Remittance Girl lives in exile in Ho Chi Minh City where she writes and grows orchids. Her erotic stories have been published in Cream: The Best of the Erotica Readers and Writers Association, Garden of the Perverse: Fairy Tales for Twisted Adults, and Lessons in Love: Erotic Interludes 3. Her stories have also appeared on the ERWA website.

28 Comments

  1. T-Boner

    Your article is very well written and your commentary and opinions are exceptional. I write quality erotica also. Albeit from a male point of view. Although I haven't read 50 Shades Of Grey, I understand and have heard about the difficulty of reading it because of the poor grammar. I pride myself in proper English. However, I have been writing my own erotic novel. I am disabled and in a wheelchair due to MS. I've always called the shots between the sheets and now that my body is at the mercy of another person, I find myself in the intriguing position of being a submissive. I have physically been with dominatrix's and other Femdom situations, and it's becoming pleasantly obsessive.

  2. Remittance Girl

    T-Boner

    Now there is an erotic situation that would make a great book. I do hope you write it.

  3. Lisabet Sarai

    "The moral dynamics that underlie FSOG will not have escaped them…"

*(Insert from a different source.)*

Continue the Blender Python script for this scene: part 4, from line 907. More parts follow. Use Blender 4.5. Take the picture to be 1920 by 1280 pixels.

    You've made some solid points in this wonderful essay, RG, but I honestly doubt publishers are analyzing the "moral dynamics" of FSOG nearly as closely as you have. If they can make money, they really don't care what sort of subtextual messages a successful work of fiction offers.

    I agree that Ana's "cure" of Christian's perverse tendencies may tend to make readers feel safer, more moral and less dirty. Nevertheless, I'll bet that a vanilla sequel would flop, because what *really* excites readers is the D/s dynamic.

  4. Fulani

    Your comment about the hamfistedness of the writing being a positive quality that helps to sell the basic concept and engage the reader is interesting, and probably correct – much to my own annoyance as someone who tries to write polished prose. Oh well.

    I also think you're right about mainstream audiences being ready to engage with more explicit material – and in firm terms that would be true of everything from Pulp Fiction (Bruce Willis tied and gagged in a dungeon) to True Blood, with its depictions of bdsm vampire sex.

    So, yes, FSOG was probably the right product placed into the right market at the right time. But personally I'm still hoping that in time the audience will move more towards the sex-positive attitude you describe.

  5. Remittance Girl

    Well, look, Lisabet. You're a hell of a lot more published than I am. And so I guess you'd know better.

    I find it hard to believe that large publishing houses would not close read a book that sold 40 million copies to really get a grasp on what made it appealing to readers.

    And if my post sounded like I thought a vanilla version of FSOG would work, then I clearly haven't expressed myself very well.

    The BDSM is central to its success, but so is its implicit condemnation. Just as the masses found the detailed evidences of 'congress with the devil' titillating in witch trials. But the cherry on top is when it ends in a burning.

  6. Lisabet Sarai

    Hi, RG,

    I think you have a higher opinion of the perspicacity of publishers than I do! And you're far more experienced than they are (imho) in delving beneath the surface of a literary work.

    Hugs,
    Lisabet

  7. Craig Sorensen

    A compelling post, as usual, RG, and some great comments as well.

    With the success of FSoG, I'm reminded of the success of "Deep Throat" and how it extended into the mainstream. There was a ripple effect from it, certainly making a long term impact on pornography. And now, porn does sell well, but the middle ground between it and polite society remains a no-man's land. People who buy porn usually keep it in the safety of the basement or garage.

    I hold out hope that FSoG will ultimately usher a larger impact, and will open some minds to sexual exploration as a central theme to the story. And perhaps this will lead to a greater acceptance of stories which are well written and have good character development and plot.

    Yes, at the core I'm a realist, but, I can dream, right?

  8. Jean Roberta

    Brilliant, RG. This kind of hypocrisy has fuelled the tabloid newspaper biz for many years.